Great North Road

The current main road, known as the B197, which runs past Ayot Green, follows a similar path to the old Great North Road from London to York.

The Great North Road around 1927, looking north and showing the left hand turning to Ayot Green. The building on the left is the village hall or reading room. The building on the right is the old toll house. The Red Lion pub is just visible in the far distance. The photographer was standing in what is now Brickwall Close to take this picture.

The Great North Road ran from Hatfield, through Lemsford and then past Ayot Green and into Welwyn village.

Around Ayot Green, the route ran north alongside the wall of Brocket Park and into what is now the small cul-de-sac called “Brickwall Close”, so the Waggoners public house was on the Great North Road.

Part of a 1920s route map for travellers, showing the left hand turning from the Great North Road onto Ayot Green

The Great North Road then continued north in a fairly straight line to the Red Lion public house, which still stands on the main road today. However, the pub is now further back from the road, and the parking area to the front of the pub was once part of the Great North Road.

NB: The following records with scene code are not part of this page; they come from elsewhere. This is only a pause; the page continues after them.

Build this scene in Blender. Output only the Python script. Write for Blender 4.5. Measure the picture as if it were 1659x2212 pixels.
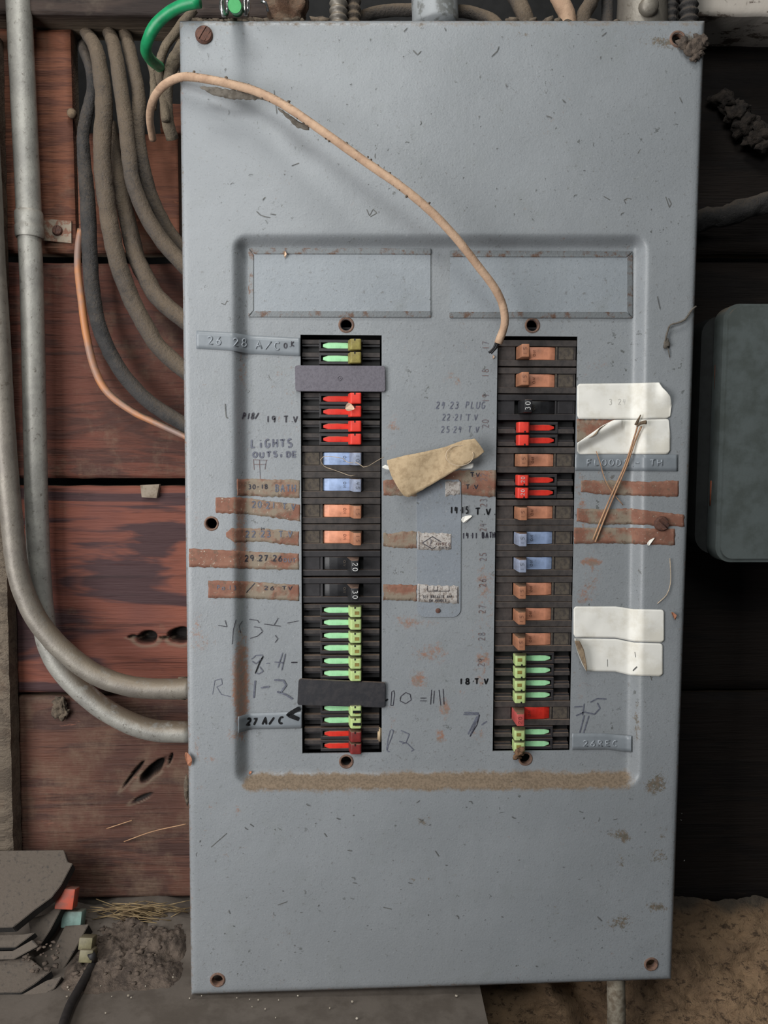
import bpy, bmesh, math, random
from mathutils import Vector, Matrix, noise
random.seed(7)
R = random.Random(11)
S = bpy.context.scene
for o in list(bpy.data.objects): bpy.data.objects.remove(o)
COL = S.collection

# ---------------------------------------------------------------- camera, light, exposure
F = 1660.0; W_, H_ = 1659.0, 2212.0
CAM = Vector((-0.0712, -0.7360, 0.0690))
_f = Vector((0.025, 0.997, -0.074)).normalized()
_r = Vector((1.0, -0.025, 0.002)); _r = (_r - _f * _r.dot(_f)).normalized()
_d = _f.cross(_r)                                  # image-down direction
if _d.z > 0: _d = -_d
cd = bpy.data.cameras.new('camera'); cam = bpy.data.objects.new('camera', cd); COL.objects.link(cam)
cd.sensor_fit = 'HORIZONTAL'; cd.sensor_width = 36; cd.lens = 36 * F / W_; cd.clip_start = 0.01
m = Matrix.Identity(4)
for i in range(3):
    m[i][0] = _r[i]; m[i][1] = -_d[i]; m[i][2] = -_f[i]; m[i][3] = CAM[i]
cam.matrix_world = m; S.camera = cam
cd.dof.use_dof = False

S.view_settings.view_transform = 'Standard'; S.view_settings.look = 'None'
S.view_settings.exposure = 0.0; S.view_settings.gamma = 1
w = bpy.data.worlds.new('world'); S.world = w; w.use_nodes = True
w.node_tree.nodes['Background'].inputs[0].default_value = (0.80, 0.90, 1.0, 1)
w.node_tree.nodes['Background'].inputs[1].default_value = 0.06

def area(name, loc, target, size, sizey, energy, col):
    l = bpy.data.lights.new(name, 'AREA'); l.shape = 'RECTANGLE'; l.size = size; l.size_y = sizey
    l.energy = energy; l.color = col
    o = bpy.data.objects.new(name, l); COL.objects.link(o); o.location = loc
    o.rotation_euler = (Vector(target) - Vector(loc)).to_track_quat('-Z', 'Y').to_euler()
    return o
area('daylight_from_open_hatch', (-0.22, -0.48, 1.20), (-0.06, 0.0, 0.25), 0.24, 0.22, 5.2, (1.0, 0.99, 0.96))
area('daylight_from_yard_above', (-0.30, -1.25, 0.85), (-0.10, 0.0, 0.10), 0.60, 0.50, 6.6, (0.97, 1.0, 0.99))
area('daylight_from_doorway', (-0.88, -0.78, 0.06), (-0.15, 0.0, -0.08), 0.62, 0.95, 14.5, (1.0, 0.985, 0.98))

# ---------------------------------------------------------------- geometry helpers
def ray(px, py):
    return (_r * ((px - W_/2) / F) + _d * ((py - H_/2) / F) + _f)
def P(px, py, y=0.0):                              # point of the vertical plane at depth y seen at photo pixel
    v = ray(px, py); t = (y - CAM.y) / v.y
    return CAM + v * t
def PZ(px, py, z):
    v = ray(px, py); t = (z - CAM.z) / v.z
    return CAM + v * t
def mpp(y): return (y - CAM.y) / F

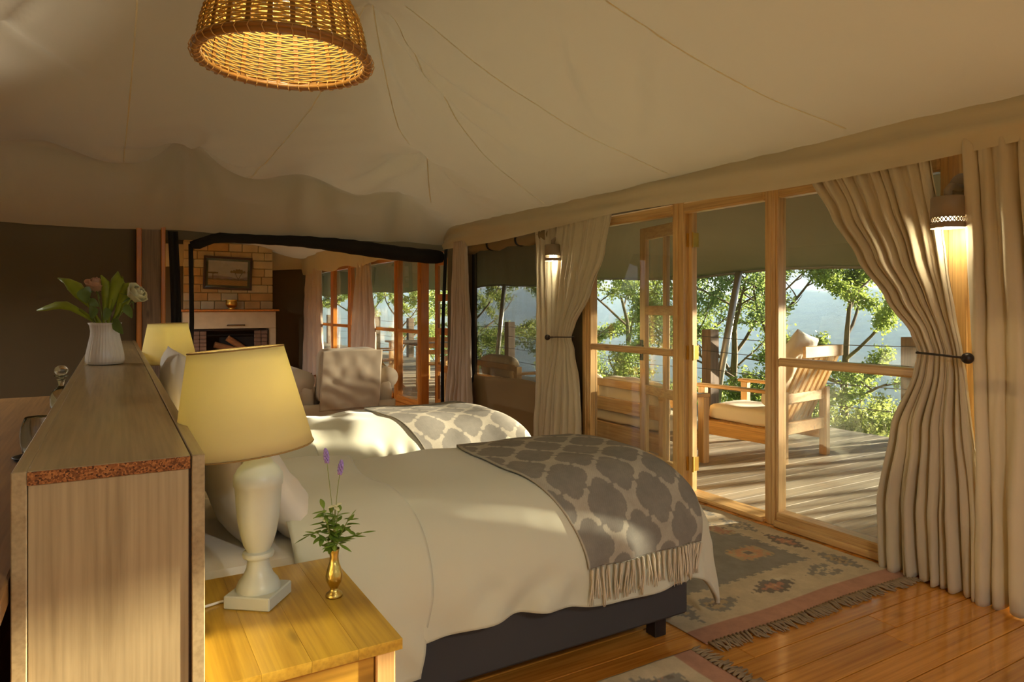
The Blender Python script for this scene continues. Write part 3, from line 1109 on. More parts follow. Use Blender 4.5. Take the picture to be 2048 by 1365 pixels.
# ------------------------------------------------------------------ night stands
NX0, NX1, NZ = PX1 + 0.008, 0.548, 0.62


def nightstand(y0, y1, label):
    ns = thing('nightstand', label, 'nightstand', ((NX0 + NX1) / 2, (y0 + y1) / 2, 0), group='pine nightstands')
    n_ = 4
    for i in range(n_):
        a, c = lerp(NX0, NX1, i / n_), lerp(NX0, NX1, (i + 1) / n_)
        MB().span((a + 0.0001, y0, NZ - 0.024), (c - 0.0001, y1, NZ), 0.0005).build('top_board', M['table_pine'], ns)
    lx, ly = NX1 - 0.035, 0.0
    for xx in (NX0 + 0.03, NX1 - 0.034):
        for yy in (y0 + 0.034, y1 - 0.034):
            MB().box((xx, yy, (NZ - 0.025) / 2), (0.044, 0.044, NZ - 0.025), 0.003).build('leg', M['pine_z'], ns)
    ap = MB().span((NX0 + 0.054, y0 + 0.020, NZ - 0.185), (NX1 - 0.058, y0 + 0.038, NZ - 0.026), 0.002).build('apron', M['table_pine_x'], ns)
    MB().span((NX0 + 0.054, y1 - 0.038, NZ - 0.185), (NX1 - 0.058, y1 - 0.020, NZ - 0.026), 0.002).build('apron', M['table_pine_x'], ns)
    MB().span((NX1 - 0.046, y0 + 0.058, NZ - 0.185), (NX1 - 0.028, y1 - 0.058, NZ - 0.026), 0.002).build('drawer_front', M['table_pine'], ns)
    MB().span((NX0 + 0.03, y0 + 0.03, 0.16), (NX1 - 0.034, y1 - 0.03, 0.178), 0.002).build('shelf', M['table_pine'], ns)
    return ns


nightstand(1.42, 1.985, 'honey pine nightstand with the brass vase, in front of the near bed')
nightstand(4.46, 5.02, 'pine nightstand under the farther lamp, past the far bed')

# ------------------------------------------------------------------ table lamps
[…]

The Reading Room, viewed from Ayot Green

In the early 1970s a dramatic change took place when the A1(M) motorway was built. This changed the route of the Great North Road around Ayot Green.

The construction of the A1(M) changed the whole section of road between the Waggoners and the Red Lion. It also changed the parish boundary, which had previously run down the centre of the Great North Road. This meant that the Waggoners (on the east side of the old road) was not in Ayot St Peter parish, but the Red Lion was within the parish, as it was on the west side. Boundary changes since the construction of the motorway mean that the Waggoners is now within Ayot St Peter but the Red Lion is in Welwyn.

The route of the Great North Road between the Waggoners PH and the Red Lion PH before the construction of the A1(M). The old reading room is named on the map. Jeeves Cottage is the small building just south of the Red Lion (numbered 78), and the house on the east side of the Great North Road opposite Ayot Green is the old Toll House (numbered 172). Taken from the Ordnance Survey 25 inch series for England and Wales, 1841-1952. Revised 1922 and published 1923. An amalgamation of Hertfordshire sheets XXVIII.7 and XXVIII.11. Reproduced with the permission of the National Library of Scotland. https://maps.nls.uk
The Red Lion public house in the 1930s. The wagons are on the Great North Road – this section of the old road now forms part of the parking area at the front of the pub. Picture courtesy of Lemsford Local History Society
The Red Lion public house around 1905, looking north. Note the ducks on the grass

When the A1(M) was constructed two buildings that had once been part of Ayot parish were demolished.

The first was the old village hall (or “reading room”) which was next to the end house on the north side of Ayot Green, on what was then the intersection of Ayot Green and the Great North Road.

A closer shot of the village hall, also known as “the Reading Room” showing the Great North Road and the left hand turning onto Ayot Green. The Red Lion PH can be seen in the distance. This picture probably from the late 1920s. From the book Ayot St. Peter, The Parish Story (2000)

The other property that had to be demolished was 13 Digswell Hill, a cottage that had become known as “Jeeves Cottage” which fronted onto the Great North Road, and stood between the junction with Ayot Green and the Red Lion public house. It was very close to the Red Lion, as can be seen from the map above.

Jeeves Cottage had been occupied by several generations of the Jeeves family. At some point, probably during the 1950s, Mrs Rosalind Trench-Watson moved in to live with the widowed Mrs Minnie Gray Matilda Jeeves. Mrs Trench-Watson was the daughter of the Gray Hill family, who had at one time owned Sherrards. Mrs Jeeves had worked for the Gray Hills as a cook. After Mrs Jeeves died in 1968, Mrs Trench-Watson lived there alone until the house was demolished. Read more …..

An early view of Jeeves Cottage when it appears to still be two homes. Probably taken in the 1940s
Jeeves Cottage shortly before demolition in the early 1970s. Photo from the book Welwyn and Welwyn Garden City Through Time by Tony Rook
The old Toll House, with the Great North Road in front

A third property that disappeared was the Old Toll House, known as “the house in the woods”, which was not in Ayot St Peter as it stood on the opposite side of the Great North Road. In early 1972, when the A1(M) was about to be built, the cottage was bought for £250 by a member of the Lockleys (later Welwyn) Archaeological Society, and carefully demolished by him and his friends. He originally intended to re-erect it outside Hitchin, but it is believed that it was eventually rebuilt somewhere in Norfolk or Suffolk. If anyone knows the final resting place of this property do please get in touch.

The Waggoners. Ayot Geen circa 1910. The Great North Road ran directly in front of the pub
A more recent image of the Waggoners public house in the days when it stood on the Great North Road. The reading room can just be seen in the background.